▶ _Goal of the exercise_
Retype the lines beneath this one, from the first through the line containing "pile(S_(px_) + 0.0, dy, PB, w, (rk, 0), mt_)". Pictures are left out.

▶ _Information shown_

● ● ● ● ●

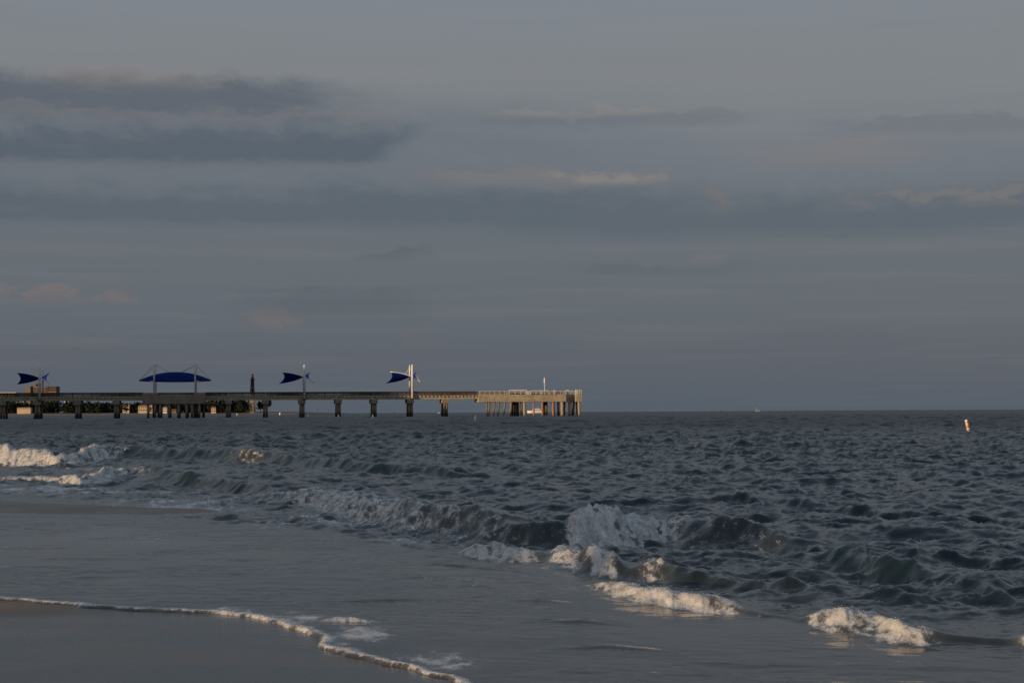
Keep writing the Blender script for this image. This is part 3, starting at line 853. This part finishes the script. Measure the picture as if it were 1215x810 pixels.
# seaward platform
PT, PB = 7.05, 4.70
MB().bbox(END0, END1, -0.7, 9.2, PB, PT, 0.06).build('platform', M['concrete'], pier)
MB().bbox(S_(671.0) + 0.01, S_(682.4), 3.6, 9.2, PB - 0.15, PT + 0.02, 0.06).build('platform', M['concrete'], pier)
MB().bbox(S_(682.4) + 0.01, 0.0, -0.7, 9.2, PB - 0.02, PT + 0.04, 0.06).build('platform', M['concrete'], pier)
for px_, w, mt_, dy, rk in ((577.6, .26, 'pile', 0.6, 0), (582.0, .26, 'pile', 2.5, -.5), (587.2, .27, 'pile', .8, -.6), (592.8, .30, 'pile', 1.2, -.8), (599.6, .30, 'pile', 0.6, -.9),
                        (606.3, .36, 'pile', 0.0, -.5), (609.5, .5, 'pile', 4, -.1), (613.0, .5, 'pile', 6, 0), (616.2, .5, 'pile', 5, .1), (618.8, .40, 'pile', 1.5, .1), (621.8, .42, 'pile_pale', 0, .05),
                        (632.9, .27, 'pile_red', 0.2, 0), (643.3, .32, 'pile_red', 0.2, 0), (649.0, .5, 'pile', 7.5, 0), (652.2, .5, 'pile', 7.5, 0), (655.9, .36, 'pile_red', 0.0, 0), (659.5, .5, 'pile', 5.5, 0),
                        (662.6, .40, 'pile', 1.0, .1), (666.6, .46, 'pile_pale', 0.0, 0), (669.8, .4, 'pile', 4, .2), (673.0, .36, 'pile', 5, -.4), (676.0, .42, 'pile_pale', 1.5, 0), (679.0, .42, 'pile', 4.5, .6),
                        (683.3, .4, 'pile', 4.0, -.5), (686.4, .40, 'pile_pale', 0.0, .1), (688.0, .4, 'pile', 5.5, .3)):
    pile(S_(px_) + 0.0, dy, PB, w, (rk, 0), mt_)


def pipe_rail(s0, s1, y, mat, zt, z0=PT, gap=1.55, name='railing'):
    """painted pipe rail: posts and three runs"""
    m = MB()
    for z in (zt, zt - 0.42, zt - 0.80):
        m.box(s0, s1, y - 0.05, y + 0.05, z - 0.05, z + 0.05)
    n = max(2, int(abs(s1 - s0) / gap))
    for k in range(n + 1):
        x = s0 + k * (s1 - s0) / n
        m.box(x - 0.06, x + 0.06, y - 0.062, y + 0.062, z0, zt - 0.052)
    return m.build(name, mat, pier)


pipe_rail(S_(569), S_(603.6), -0.5, M['rail_white'], 8.05)
pipe_rail(S_(624.6), S_(628.8), -0.5, M['white'], 8.02)
# raised frame of white pickets with a pale top board
o = pipe_rail(S_(603.8), S_(624.2), -0.5, M['white'], 8.34, gap=1.4)
MB().box(S_(603.4), S_(624.6), -0.72, -0.30, 8.40, 8.55).build('top_board', M['white'], o)
pipe_rail(S_(629.2), S_(651), -0.5, M['white'], 8.30, gap=2.2)
pipe_rail(S_(651.2), S_(670.8), -0.5, M['rail_white'], 8.1)
pipe_rail(S_(671.4), S_(682), 3.8, M['rail_white'], 8.2)
pipe_rail(S_(682.8), -0.15, -0.5, M['rail_white'], 8.35, gap=0.9)
pipe_rail(END0 + 0.2, -0.2, 9.0, M['rail_white'], 8.2)
# brown wind boards behind the white rails
for a, b in ((571, 602), (604.5, 624), (629.6, 636.5), (638, 643), (645, 651), (655, 669)):
    MB().box(S_(a), S_(b), 2.6, 2.7, PT + 0.003, 7.92).build('wind_board', M['wood'], pier)
MB().bbox(S_(651.0), S_(653.0), 0.5, 1.3, PT + 0.003, 8.45, 0.08).build('bait_locker', M['steel'], pier)
MB().bbox(S_(656.8), S_(658.4), 0.3, 0.9, PT + 0.003, 8.40, 0.06).build('sink_post', M['white'], pier)
for px_ in (675.5, 677.2, 683.5, 684.4, 688.2):
    MB().bbox(S_(px_) - 0.2, S_(px_) + 0.2, 0.2 if px_ > 682 else 4.2, 0.6 if px_ > 682 else 4.6, PT + 0.05, 8.5, 0.04).build('rod_holder', M['rail_white'], pier)

# lamp on the seaward platform
lp = thing('pier_lamp', 'slim white lamp post standing on the seaward end of the pier', 'lamp post', pier_world(S_(647.2), 2.0, PT + 0.003), PIER_ROT)
MB().tube([(0, 0, 0), (0, 0, 3.4)], [0.13, 0.09], 10).build('pole', M['white'], lp, True)
MB().tube([(0, 0, 3.4), (0, 0, 3.6), (0, 0, 5.1), (0, 0, 5.35)], [0.10, 0.24, 0.24, 0.08], 12).build('lamp_head', M['white'], lp)
MB().tube([(-0.4, 0, 3.1), (0.4, 0, 3.1)], 0.06, 8).build('arm', M['white'], lp)
MB().bbox(-0.25, 0.25, -0.25, 0.25, 0, 0.3, 0.05).build('base', M['rail_white'], lp)


# ------------------------------------------------------------------ fish-shaped shade sails on the pier
def bez(a, c, b, n):
    a, c, b = (np.array(x, float) for x in (a, c, b))
    t = np.linspace(0, 1, n)[:, None]
    return a * (1 - t) ** 2 + 2 * c * t * (1 - t) + b * t * t


def membrane(fn, nu, nv, th=0.035):
    m = MB(); v = []; f = []
    pts = [[np.array(fn(i / nu, j / nv), float) for j in range(nv + 1)] for i in range(nu + 1)]
    for k in (0, 1):
        for i in range(nu + 1):
            for j in range(nv + 1):
                p = pts[i][j] - np.array((0, 0, th * k)); v.append(tuple(p))
    o = (nu + 1) * (nv + 1); ix = lambda i, j, k: k * o + i * (nv + 1) + j
    for i in range(nu):
        for j in range(nv):
            f.append((ix(i, j, 0), ix(i + 1, j, 0), ix(i + 1, j + 1, 0), ix(i, j + 1, 0)))
            f.append((ix(i, j, 1), ix(i, j + 1, 1), ix(i + 1, j + 1, 1), ix(i + 1, j, 1)))
        for j in (0, nv):
            f.append((ix(i, j, 0), ix(i, j, 1), ix(i + 1, j, 1), ix(i + 1, j, 0)))
    for i in (0, nu):
        for j in range(nv):
            f.append((ix(i, j, 0), ix(i, j + 1, 0), ix(i, j + 1, 1), ix(i, j, 1)))
    m.add(v, f)
    return m


SDEP = 7.4        # distance between the two masts
def make_sail():
    r = thing('shade_sail', 'x', 'shade sail', (0, 0, 0), PIER_ROT, 'fish shaped shade sails on the pier')
    NRF = 14.25   # near beam, high on the left
    near = bez((-6.9, 0, 14.25), (-0.9, 0, 14.0), (2.9, 0, 10.85), 25)
    farb = bez((-7.6, SDEP, 10.95), (-1.6, SDEP, 11.5), (1.9, SDEP, 14.25), 25)
    def fn(a, b):
        i = a * 24; k = int(min(i, 23)); w = i - k
        p = near[k] * (1 - w) + near[k + 1] * w; q = farb[k] * (1 - w) + farb[k + 1] * w
        c = p * (1 - b) + q * b
        pull = 4 * b * (1 - b)
        c[0] += pull * (1.05 * (1 - a) ** 3 - 0.85 * a ** 5)
        return c
    membrane(fn, 24, 12).build('canopy', M['blue'], r, True)
    MB().tube(near[::2], 0.17, 10).build('beam', M['white'], r, True)
    MB().tube(farb[::2], 0.15, 10).build('beam', M['blue'], r, True)
    for y, zt, rd in ((-0.55, 16.6, 0.30), (SDEP + 0.6, 16.6, 0.24)):
        ms = MB().tube([(0, y, 5.66), (0, y, 16.4), (0, y, zt)], [rd * 1.15, rd * 1.1, rd * 0.8], 12).build('mast', M['white'], r, True)
        MB().bbox(-0.5, 0.5, y - 0.42, y + 0.42, 5.653, 5.95, 0.05).build('base_plate', M['steel'], ms)
        b_ = near if y < 1 else farb
        for k in (10, 22):
            MB().tube([(0, y, 15.9), tuple(b_[k])], 0.045, 6).build('cable', M['white'], r)
    return r


s1 = make_sail()
s1.location = pier_world(S_(488.9), 0, 0)
s1['label'] = 'blue fish shaped shade sail nearest the seaward end, its white beam catching the sun'
dup(s1, pier_world(S_(361.0), 0, 0), PIER_ROT, 'blue fish shaped shade sail just right of the lighthouse, in shadow')
dup(s1, pier_world(S_(47.0), 0, 0), PIER_ROT, 'blue fish shaped shade sail in front of the stepped condominium block')

# big arched canopy on the middle platform
bc = thing('arched_canopy', 'large arched dark blue canopy slung between four white masts on the pier', 'canopy', pier_world(S_(207.3), 0, 0), PIER_ROT)
HX = (S_(249) - S_(163)) / 2
def bfn(a, b):
    x = (a * 2 - 1); v = (b * 2 - 1)
    hw = 5.2 * (1 - 0.80 * abs(x) ** 2.2)
    rz = 14.45 - 2.55 * abs(x) ** 2.1
    ez = 11.38 + 0.25 * x * x
    return (x * HX, 3.2 + v * hw, min(rz, rz - (rz - ez) * (abs(v) ** 1.8)))
membrane(bfn, 40, 16).build('canopy', M['canopy_blue'], bc, True)
for px_, y, rd in ((183.0, -2.0, 0.27), (231.6, -2.0, 0.27), (183.0, 8.4, 0.22), (231.6, 8.4, 0.22)):
    x = S_(px_) - S_(207.3)
    ms = MB().tube([(x, y, DECK_T + 0.003), (x, y, 17.2), (x, y, 17.6)], [rd, rd * 0.85, rd * 0.5], 12).build('mast', M['white'], bc, True)
    MB().bbox(x - 0.45, x + 0.45, y - 0.45 if y > 0 else y - 0.3, y + 0.45, DECK_T + 0.004, DECK_T + 0.3, 0.05).build('base_plate', M['steel'], ms)
    sg = 1 if x > 0 else -1
    MB().tube([(x, y, 16.6), (sg * HX * 0.985, 3.2 + (-.9 if y < 0 else .9), 11.95)], 0.04, 6).build('cable', M['steel'], bc)
    MB().tube([(x, y, 16.6), (x - sg * 4.6, 3.2, 14.2)], 0.04, 6).build('cable', M['steel'], bc)
    MB().tube([(x, y, 11.4), (x + sg * 1.2, y + (1.2 if y < 0 else -1.2), 11.5)], 0.09, 8).build('strut', M['white'], bc)

# ------------------------------------------------------------------ buoys
def buoy(px_, pyb, pyt, wpx, label, lean=(0, 0), colours=None, group='white marker buoys'):
    b = P(px_, pyb)
    h = (pyb - pyt) / F * b[1]; rd = max(wpx / F * b[1] / 2, 0.06)
    r = thing('marker_buoy', label, 'buoy', (b[0], b[1], 0), 0, group)
    r.rotation_euler = (lean[0], lean[1], 0)
    if colours:
        MB().tube([(0, 0, -0.5), (0, 0, 0.22 * h)], [rd, rd], 16).build('waterline_band', M['buoy_weed'], r, True)
        MB().tube([(0, 0, 0.22 * h), (0, 0, 0.36 * h)], [rd * 1.01, rd * 1.01], 16).build('lower_band', M['buoy_white'], r, True)
        MB().tube([(0, 0, 0.36 * h), (0, 0, 0.80 * h)], [rd, rd], 16).build('orange_band', M['buoy_orange'], r, True)
        MB().tube([(0, 0, 0.80 * h), (0, 0, 0.95 * h), (0, 0, h)], [rd * 1.01, rd * 1.01, rd * 0.7], 16).build('cap', M['buoy_white'], r, True)
    else:
        MB().tube([(0, 0, -0.6), (0, 0, 0.9 * h), (0, 0, h)], [rd, rd, rd * 0.55], 12).build('float', M['buoy_white'], r, True)
        MB().tube([(0, 0, -0.3), (0, 0, 0.12 * h)], [rd * 1.06, rd * 1.06], 12).build('weed_band', M['buoy_weed'], r, True)
    return r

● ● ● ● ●

▶ _Solution for this problem_
Keep writing the Blender script for this image. This is part 3, starting at line 853. This part finishes the script. Measure the picture as if it were 1215x810 pixels.
# seaward platform
PT, PB = 7.05, 4.70
MB().bbox(END0, END1, -0.7, 9.2, PB, PT, 0.06).build('platform', M['concrete'], pier)
MB().bbox(S_(671.0) + 0.01, S_(682.4), 3.6, 9.2, PB - 0.15, PT + 0.02, 0.06).build('platform', M['concrete'], pier)
MB().bbox(S_(682.4) + 0.01, 0.0, -0.7, 9.2, PB - 0.02, PT + 0.04, 0.06).build('platform', M['concrete'], pier)
for px_, w, mt_, dy, rk in ((577.6, .26, 'pile', 0.6, 0), (582.0, .26, 'pile', 2.5, -.5), (587.2, .27, 'pile', .8, -.6), (592.8, .30, 'pile', 1.2, -.8), (599.6, .30, 'pile', 0.6, -.9),
                        (606.3, .36, 'pile', 0.0, -.5), (609.5, .5, 'pile', 4, -.1), (613.0, .5, 'pile', 6, 0), (616.2, .5, 'pile', 5, .1), (618.8, .40, 'pile', 1.5, .1), (621.8, .42, 'pile_pale', 0, .05),
                        (632.9, .27, 'pile_red', 0.2, 0), (643.3, .32, 'pile_red', 0.2, 0), (649.0, .5, 'pile', 7.5, 0), (652.2, .5, 'pile', 7.5, 0), (655.9, .36, 'pile_red', 0.0, 0), (659.5, .5, 'pile', 5.5, 0),
                        (662.6, .40, 'pile', 1.0, .1), (666.6, .46, 'pile_pale', 0.0, 0), (669.8, .4, 'pile', 4, .2), (673.0, .36, 'pile', 5, -.4), (676.0, .42, 'pile_pale', 1.5, 0), (679.0, .42, 'pile', 4.5, .6),
                        (683.3, .4, 'pile', 4.0, -.5), (686.4, .40, 'pile_pale', 0.0, .1), (688.0, .4, 'pile', 5.5, .3)):
    pile(S_(px_) + 0.0, dy, PB, w, (rk, 0), mt_)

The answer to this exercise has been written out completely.